Another movement emerged in the Free Culture Forum campaigning for innovation, creativity and access to knowledge. They held a meeting in Barcelona this year, producing a charter which ORG and EFF have signed.

This year, European Digital Rights (EDRi), of which ORG is a member, has employed a full time Advocacy Co-ordinator in Brussels. This addresses one of the key weaknesses we have had: lack of a presence near the EU’s Parliament and Commission, who are making many of the critical decisions on internet, competition, privacy and copyright law. This is a major step forward, although one person still seems hardly enough, and we still lack some of the other tools we need as campaigners.

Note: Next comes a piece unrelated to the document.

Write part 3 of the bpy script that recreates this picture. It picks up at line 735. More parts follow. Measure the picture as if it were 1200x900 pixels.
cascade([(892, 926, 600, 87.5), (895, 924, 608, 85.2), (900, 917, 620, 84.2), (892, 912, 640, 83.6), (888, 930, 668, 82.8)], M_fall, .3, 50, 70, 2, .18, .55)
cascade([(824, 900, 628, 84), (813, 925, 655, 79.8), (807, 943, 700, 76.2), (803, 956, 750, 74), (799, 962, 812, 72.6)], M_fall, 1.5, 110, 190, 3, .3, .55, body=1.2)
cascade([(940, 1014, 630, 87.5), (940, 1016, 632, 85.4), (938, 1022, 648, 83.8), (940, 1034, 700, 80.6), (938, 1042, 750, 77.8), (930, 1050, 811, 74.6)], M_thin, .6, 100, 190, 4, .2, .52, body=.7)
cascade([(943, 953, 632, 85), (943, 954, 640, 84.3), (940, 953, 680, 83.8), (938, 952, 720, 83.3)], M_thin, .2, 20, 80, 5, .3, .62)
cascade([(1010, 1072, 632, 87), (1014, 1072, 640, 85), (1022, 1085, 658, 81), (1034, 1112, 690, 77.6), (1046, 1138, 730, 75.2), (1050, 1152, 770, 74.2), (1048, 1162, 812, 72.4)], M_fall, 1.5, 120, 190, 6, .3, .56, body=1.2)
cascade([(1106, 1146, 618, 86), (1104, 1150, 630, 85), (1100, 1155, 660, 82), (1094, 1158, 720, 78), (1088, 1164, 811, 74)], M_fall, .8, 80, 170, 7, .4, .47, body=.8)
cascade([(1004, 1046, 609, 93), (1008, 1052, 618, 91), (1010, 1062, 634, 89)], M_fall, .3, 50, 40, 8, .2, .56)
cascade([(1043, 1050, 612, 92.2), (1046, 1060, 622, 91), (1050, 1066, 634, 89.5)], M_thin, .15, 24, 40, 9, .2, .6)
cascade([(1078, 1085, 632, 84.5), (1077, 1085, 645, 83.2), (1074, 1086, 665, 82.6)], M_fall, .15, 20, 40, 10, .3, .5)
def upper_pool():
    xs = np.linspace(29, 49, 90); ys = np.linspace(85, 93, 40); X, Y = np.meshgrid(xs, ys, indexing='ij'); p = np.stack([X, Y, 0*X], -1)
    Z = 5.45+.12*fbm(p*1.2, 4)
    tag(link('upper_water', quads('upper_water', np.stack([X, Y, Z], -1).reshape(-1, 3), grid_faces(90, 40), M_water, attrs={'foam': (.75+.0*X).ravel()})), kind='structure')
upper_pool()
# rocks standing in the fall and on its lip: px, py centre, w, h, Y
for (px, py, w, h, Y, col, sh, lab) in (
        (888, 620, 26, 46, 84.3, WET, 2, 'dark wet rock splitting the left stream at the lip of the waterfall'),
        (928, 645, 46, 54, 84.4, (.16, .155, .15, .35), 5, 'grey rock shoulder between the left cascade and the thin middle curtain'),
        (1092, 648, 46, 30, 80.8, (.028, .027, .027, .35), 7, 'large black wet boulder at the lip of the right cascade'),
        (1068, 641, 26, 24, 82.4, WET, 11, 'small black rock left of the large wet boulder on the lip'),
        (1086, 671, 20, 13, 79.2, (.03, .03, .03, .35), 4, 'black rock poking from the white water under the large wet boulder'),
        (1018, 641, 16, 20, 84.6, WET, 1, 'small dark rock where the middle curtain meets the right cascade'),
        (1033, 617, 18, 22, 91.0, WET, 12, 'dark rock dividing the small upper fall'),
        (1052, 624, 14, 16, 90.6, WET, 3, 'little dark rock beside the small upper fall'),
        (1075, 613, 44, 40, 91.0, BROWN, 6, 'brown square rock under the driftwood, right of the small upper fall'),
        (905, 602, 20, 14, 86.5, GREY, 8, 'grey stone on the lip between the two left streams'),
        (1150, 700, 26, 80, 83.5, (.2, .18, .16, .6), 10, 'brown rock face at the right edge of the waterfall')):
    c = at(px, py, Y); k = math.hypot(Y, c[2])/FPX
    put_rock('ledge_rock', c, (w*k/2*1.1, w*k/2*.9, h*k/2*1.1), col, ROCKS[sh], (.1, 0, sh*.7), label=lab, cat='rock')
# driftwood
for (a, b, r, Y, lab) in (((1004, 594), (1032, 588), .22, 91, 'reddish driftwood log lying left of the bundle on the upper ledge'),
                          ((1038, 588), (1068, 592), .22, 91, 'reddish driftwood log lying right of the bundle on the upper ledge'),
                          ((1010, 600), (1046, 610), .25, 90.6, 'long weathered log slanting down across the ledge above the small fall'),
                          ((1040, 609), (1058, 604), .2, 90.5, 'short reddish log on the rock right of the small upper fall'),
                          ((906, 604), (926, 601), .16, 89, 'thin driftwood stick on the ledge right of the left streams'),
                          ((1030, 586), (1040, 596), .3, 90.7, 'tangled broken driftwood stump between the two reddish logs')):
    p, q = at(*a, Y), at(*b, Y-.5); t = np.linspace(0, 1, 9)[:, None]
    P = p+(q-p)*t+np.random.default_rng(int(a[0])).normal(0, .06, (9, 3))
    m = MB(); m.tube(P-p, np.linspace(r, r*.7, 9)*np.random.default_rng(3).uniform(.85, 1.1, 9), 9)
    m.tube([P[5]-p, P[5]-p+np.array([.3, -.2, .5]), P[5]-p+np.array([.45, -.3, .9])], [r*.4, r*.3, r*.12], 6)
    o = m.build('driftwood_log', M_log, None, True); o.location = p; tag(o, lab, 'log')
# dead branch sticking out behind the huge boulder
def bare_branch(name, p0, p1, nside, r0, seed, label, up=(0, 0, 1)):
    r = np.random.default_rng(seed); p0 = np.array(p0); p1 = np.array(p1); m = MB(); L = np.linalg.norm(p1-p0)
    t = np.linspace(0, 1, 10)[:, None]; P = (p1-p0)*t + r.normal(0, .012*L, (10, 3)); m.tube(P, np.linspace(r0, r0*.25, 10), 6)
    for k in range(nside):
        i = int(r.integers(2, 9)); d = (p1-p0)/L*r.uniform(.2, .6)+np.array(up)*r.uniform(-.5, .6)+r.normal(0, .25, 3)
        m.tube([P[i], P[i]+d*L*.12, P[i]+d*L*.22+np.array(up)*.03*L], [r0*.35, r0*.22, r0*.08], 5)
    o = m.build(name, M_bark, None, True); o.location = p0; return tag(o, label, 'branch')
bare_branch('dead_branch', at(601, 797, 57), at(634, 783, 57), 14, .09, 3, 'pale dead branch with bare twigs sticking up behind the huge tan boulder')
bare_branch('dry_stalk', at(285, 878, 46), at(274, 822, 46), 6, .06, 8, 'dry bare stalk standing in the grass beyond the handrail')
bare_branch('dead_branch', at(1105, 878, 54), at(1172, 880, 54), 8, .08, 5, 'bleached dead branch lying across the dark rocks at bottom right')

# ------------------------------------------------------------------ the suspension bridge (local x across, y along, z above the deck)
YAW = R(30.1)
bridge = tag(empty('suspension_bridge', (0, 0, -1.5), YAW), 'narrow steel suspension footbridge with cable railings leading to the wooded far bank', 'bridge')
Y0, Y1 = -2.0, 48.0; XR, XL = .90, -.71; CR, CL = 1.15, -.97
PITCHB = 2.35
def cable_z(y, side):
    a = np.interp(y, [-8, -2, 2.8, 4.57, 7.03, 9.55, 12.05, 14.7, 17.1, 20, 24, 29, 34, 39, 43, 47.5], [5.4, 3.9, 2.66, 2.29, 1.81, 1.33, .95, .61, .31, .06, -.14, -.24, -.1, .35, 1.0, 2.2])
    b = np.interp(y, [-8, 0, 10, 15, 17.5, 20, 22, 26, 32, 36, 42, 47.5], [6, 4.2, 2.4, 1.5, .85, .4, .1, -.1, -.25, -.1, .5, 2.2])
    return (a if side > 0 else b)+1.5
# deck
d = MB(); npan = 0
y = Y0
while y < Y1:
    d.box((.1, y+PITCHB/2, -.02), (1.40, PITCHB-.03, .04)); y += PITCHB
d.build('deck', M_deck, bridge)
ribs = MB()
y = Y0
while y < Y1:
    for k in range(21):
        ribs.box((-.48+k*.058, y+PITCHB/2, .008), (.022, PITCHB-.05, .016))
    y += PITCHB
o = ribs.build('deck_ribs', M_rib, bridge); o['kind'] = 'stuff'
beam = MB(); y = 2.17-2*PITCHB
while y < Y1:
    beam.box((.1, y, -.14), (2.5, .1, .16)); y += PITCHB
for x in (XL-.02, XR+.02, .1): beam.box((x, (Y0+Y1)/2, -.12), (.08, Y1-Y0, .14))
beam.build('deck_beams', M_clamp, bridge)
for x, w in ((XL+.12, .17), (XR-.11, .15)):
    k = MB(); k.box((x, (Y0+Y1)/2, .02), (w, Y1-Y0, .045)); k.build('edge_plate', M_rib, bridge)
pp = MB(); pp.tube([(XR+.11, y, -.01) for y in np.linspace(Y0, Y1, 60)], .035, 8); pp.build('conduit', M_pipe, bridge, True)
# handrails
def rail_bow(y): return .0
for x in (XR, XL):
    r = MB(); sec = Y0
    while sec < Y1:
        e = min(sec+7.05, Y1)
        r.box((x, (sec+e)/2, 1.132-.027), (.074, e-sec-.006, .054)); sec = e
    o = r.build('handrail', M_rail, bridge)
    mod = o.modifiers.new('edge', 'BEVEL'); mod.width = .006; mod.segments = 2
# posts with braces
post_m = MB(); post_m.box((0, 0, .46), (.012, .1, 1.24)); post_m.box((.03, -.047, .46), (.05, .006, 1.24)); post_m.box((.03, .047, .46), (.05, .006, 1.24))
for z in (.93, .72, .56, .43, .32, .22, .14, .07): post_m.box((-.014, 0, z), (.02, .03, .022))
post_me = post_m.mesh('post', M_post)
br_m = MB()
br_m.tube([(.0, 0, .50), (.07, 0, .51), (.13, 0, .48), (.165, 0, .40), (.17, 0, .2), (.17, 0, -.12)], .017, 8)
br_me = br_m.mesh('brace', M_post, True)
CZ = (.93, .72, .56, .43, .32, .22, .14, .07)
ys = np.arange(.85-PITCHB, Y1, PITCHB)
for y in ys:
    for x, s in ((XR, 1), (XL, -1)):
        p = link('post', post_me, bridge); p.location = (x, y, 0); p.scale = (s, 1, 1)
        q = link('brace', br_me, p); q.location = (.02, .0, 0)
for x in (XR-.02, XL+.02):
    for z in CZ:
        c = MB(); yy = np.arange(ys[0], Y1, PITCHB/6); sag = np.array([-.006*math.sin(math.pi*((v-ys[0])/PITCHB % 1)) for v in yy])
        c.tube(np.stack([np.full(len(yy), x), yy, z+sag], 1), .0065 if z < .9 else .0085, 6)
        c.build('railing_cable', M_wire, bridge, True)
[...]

MySociety’s tools for transparency and contacting elected representatives need full replication at an EU level, and we all need to work to keep the EU’s actions in the media, rather than their confining discussion to a handful of technical websites. Democratic scrutiny is the only way we can ensure our rights are defended, and that starts with campaigners and the media.

The most startling change however is the politicisation of digital rights, exemplified by the election of the first two Pirate Party MEPs in Sweden. While we may not agree with everything they say or do, and will always find and need other political allies, such as the remarkable Stavros Lambrinidis, the fact that digital copyright and privacy issues can produce a mass movement that unseats politicians should be a wake up call to politicians across Europe.

Overall, defence of our digital rights is complicated and faces severe threats, whether that is through secretive and undemocratic international trade agreements like ACTA, or the export of poor practice like traffic data retention from Europe to countries with poor human rights records; but the movement is strong and more diverse than ever. New groups are springing up in many European countries and elsewhere, and we are better supported and more experienced.